8 Things You Should Know About Yourself

To thine own self be true.”

It’s one of Shakespeare’ most famous quotes, and it seems to be the first in a long line of self-help mantras to come in the following centuries.

And because of the stigma of self-indulgence and naiveté of the self-help industry, many of us have rejected the concept of knowing more about who we are and what we do. But there is a vast difference between self-help and self-knowledge. As Proverbs 14:8 has it, “the wisdom of the prudent is to give thought to their ways, but the folly of fools is deception.”

More and more, I’ve discovered how helpful understanding myself is in the process of thriving in life and getting along with others.

Here are 8 essential things you should know about yourself:

Know Who You Serve

Bob Dylan—sort of the Shakespeare of 1960s New York City—said it best: “You gotta serve somebody.” If you don’t think you’re serving someone, that might mean you’re serving yourself—which is pretty telling. Maybe you’re serving your employer, your checking account or even the approval of others. Maybe you’re serving others.
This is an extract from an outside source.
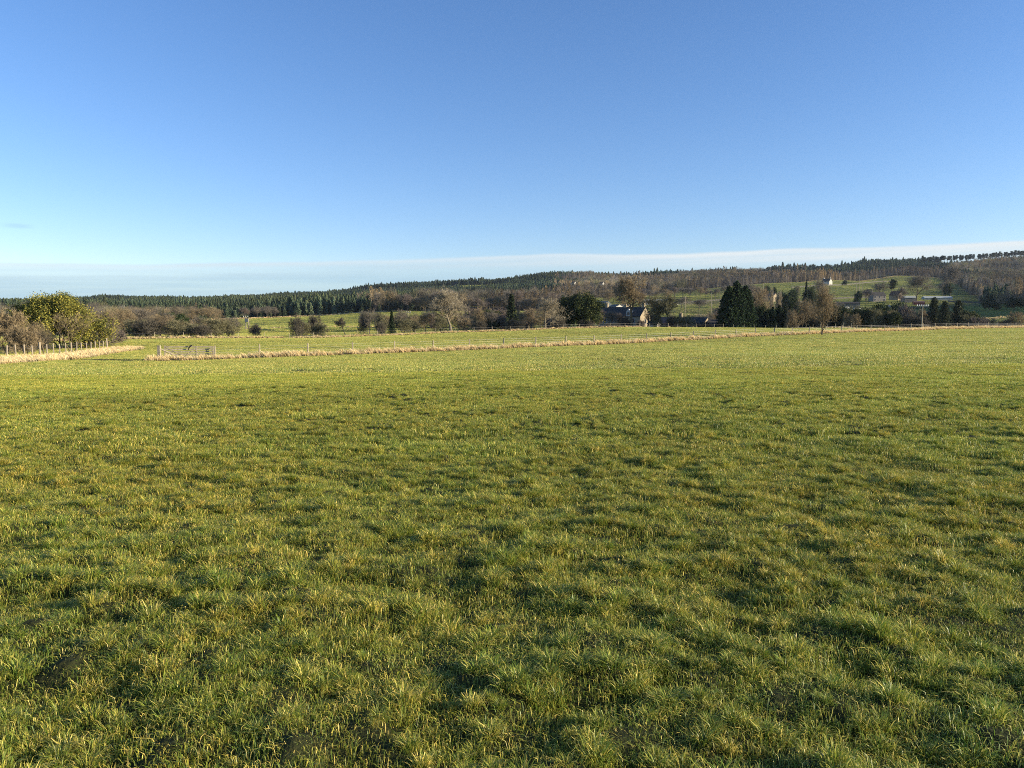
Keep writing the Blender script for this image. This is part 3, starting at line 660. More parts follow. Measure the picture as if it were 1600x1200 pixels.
def plant(name, parts, label, cat, u, Y, rz=0, scale=(1, 1, 1), group=None, dz=-.05, tilt=None):
    x = uX(u, Y); t = thing(name, label, cat, (x, Y, g1(x, Y) + dz), rz, group)
    if tilt: t.rotation_euler[1] = tilt
    t.scale = scale
    for nm, me in parts: ob(nm, me, t)
    return t
def px2m(px, Y): return px / F * Y
def hgt(u, Y, vtop):
    x = uX(u, Y); return pix(u, vtop, Y)[2] - g1(x, Y)

# meshes of repeated kinds, built 1 m tall-ish and scaled
kind_cache = {}
def kmesh(kind, var):
    key = (kind, var)
    if key not in kind_cache:
        s = 1000 + hash_(kind) + var * 7
        if kind == 'round': p_ = bare_parts(s, 8, 8, 'grey', 2, tw=.035, tl=.6, nch=(9, 6, 5, 3), spread=.6)
        elif kind == 'oak': p_ = bare_parts(s, 8, 9, 'warm', 2, tw=.035, tl=.6, nch=(8, 6, 5, 4), spread=.68, trunk=.22)
        elif kind == 'brownround': p_ = bare_parts(s, 8, 8, 'red', 2, tw=.04, tl=.6, nch=(8, 6, 5, 4), spread=.6, trunk=.2)
        elif kind == 'bush': p_ = bare_parts(s, 4, 5, 'olive', 2, stems=7, levels=3, nch=(5, 5, 4), tw=.05, tl=.45, trunk=.02, spread=.8, up=.12)
        elif kind == 'darkbush': p_ = bare_parts(s, 4, 5, 'dark', 3, stems=8, levels=3, nch=(5, 5, 4), tw=.045, tl=.5, trunk=.02, spread=.8, up=.12)
        elif kind == 'redbush': p_ = bare_parts(s, 4, 4.6, 'red', 3, stems=7, levels=3, nch=(5, 5, 4), tw=.05, tl=.45, trunk=.02, spread=.8, up=.12)
        elif kind == 'palebush': p_ = bare_parts(s, 4, 5, 'warm', 3, stems=6, levels=3, nch=(5, 5, 4), tw=.045, tl=.45, trunk=.02, spread=.8, up=.12)
        elif kind == 'poplar': p_ = bare_parts(s, 9, 3.0, 'pale', 3, levels=3, nch=(16, 6, 4), spread=.34, trunk=.12, tw=.05, tl=.6, up=.5)
        elif kind == 'evergreen': p_ = evergreen_parts(s, 6, 6, [(.035, .055, .02), (.06, .08, .03), (.045, .065, .028)], 9, .17, .3)
        elif kind == 'holly': p_ = evergreen_parts(s, 5, 5, [(.05, .065, .025), (.09, .09, .03), (.035, .05, .02)], 9, .15, .28, .08, 4)
        elif kind == 'spruce': p_ = conifer_parts(s, 9, 4.6, [(.03, .05, .022), (.045, .065, .028), (.022, .038, .018)], 150, 24, .19, .03, .9, .3, .35)
        elif kind == 'juniper': p_ = conifer_parts(s, 6, 4.6, [(.05, .062, .034), (.075, .082, .04), (.035, .045, .026)], 150, 20, .17, .02, .55, -.35, .45)
        elif kind == 'pine': p_ = pine_parts(s)
        kind_cache[key] = p_
    return kind_cache[key]
def hash_(s): return sum(ord(c) * (i + 1) for i, c in enumerate(s)) % 9973
def pine_parts(seed):
    R = RS(seed); H = 15; P = []; segs = [(0, 0, 0, .2, .1, H * .5, .28, .2), (.2, .1, H * .5, .1, .2, H * .93, .2, .08)]
    for i in range(26):
        z = H * (.56 + .42 * R.rand()); a = R.rand() * 6.28; Ln = (3.4 - 2.3 * abs(z / H - .76) / .24) * (.5 + .5 * R.rand()); e = np.array([math.cos(a) * Ln, math.sin(a) * Ln, z + .6 * R.rand()])
        segs.append((.15, .1, z, *e, .09, .03)); P.append(e * [.6, .6, 1] + R.randn(34, 3) * [.8, .8, .42]); P.append(e + R.randn(16, 3) * [.6, .6, .35])
    P = np.concatenate(P); V, Q_ = leafquads(P, R, .42, .1); pal = np.array([(.03, .045, .022), (.045, .06, .028), (.022, .034, .018)])
    c = np.repeat(pal[R.randint(0, 3, len(P))], 4, 0); V0, Q0 = tubes(segs, 5)
    return [("trunk", mesh_np("trunk", V0, None, MT['twig'], colarr(len(V0), 1, [(.20, .13, .09), (.16, .11, .08)], R), Q0)), ("crown", mesh_np("crown", V, None, MT['leaf'], c, Q_))]
DIM = {'round': (8, 8), 'oak': (9, 8), 'brownround': (8, 8), 'bush': (5, 4), 'darkbush': (5, 4), 'redbush': (4.6, 4), 'palebush': (5, 4), 'poplar': (3, 9), 'evergreen': (6, 6), 'holly': (5, 5),
       'spruce': (4.6, 9), 'juniper': (4.6, 6), 'pine': (6.5, 15)}
NAMEOF = {'round': 'bare_tree', 'oak': 'bare_tree', 'brownround': 'bare_tree', 'bush': 'shrub', 'darkbush': 'shrub', 'redbush': 'shrub', 'palebush': 'shrub', 'poplar': 'poplar_tree', 'evergreen': 'evergreen_tree',
          'holly': 'evergreen_shrub', 'spruce': 'conifer_tree', 'juniper': 'conifer_tree', 'pine': 'pine_tree'}
_var = {}
def K(kind, u, vtop, wpx, Y, label, group=None, nv=3):
    """a tree of a repeated kind: centre column u, top row vtop, width in photo pixels, depth Y"""
    i = _var.get(kind, 0); _var[kind] = i + 1
    h = max(.8, hgt(u, Y, vtop)); w = px2m(wpx, Y); d_ = DIM[kind]; R = RS(int(abs(u) * 13 + Y))
    cat = 'shrub' if 'shrub' in NAMEOF[kind] else 'tree'
    return plant(NAMEOF[kind], kmesh(kind, i % nv), label, cat, u, Y, R.rand() * 6.28, (w / d_[0], w / d_[0] * (.9 + .2 * R.rand()), h / d_[1]), group)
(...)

But when you honestly ask yourself, “Who do I serve?” you should be able to answer the question instantly and honestly.

Know What You Love.

Having a broad understanding of what you love is important because it will help you understand how you see the world. 
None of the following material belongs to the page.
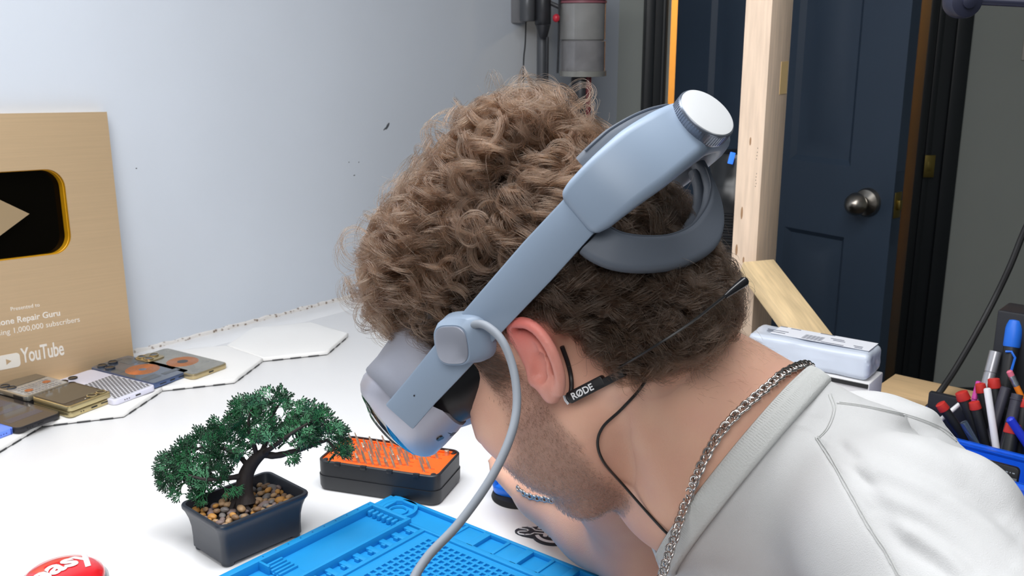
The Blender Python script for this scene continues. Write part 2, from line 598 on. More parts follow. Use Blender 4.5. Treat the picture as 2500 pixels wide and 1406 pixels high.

Here’s an example from my life: I’m a big picture person. I often dream about what’s down the road and how we get there. Knowing that about myself gives me the opportunity to put myself in situations in which I get to do that more and avoid situations that are all about details.

But not only is it important to know what you love from a broad perspective, know what you love specifically as well. Chocolate, time with people, time alone, freckles, winter, the beach.

Knowing what you love helps you make decisions more intentionally and with purpose. 

Know What Gets You Riled Up.

I was recently in a situation with a person I found to be quite difficult. I felt tense. My heart rate was rising. My palms were getting sweaty. Suddenly, I became aware of all these things happening inside me subconsciously. I asked myself, “Why am I feeling this way?”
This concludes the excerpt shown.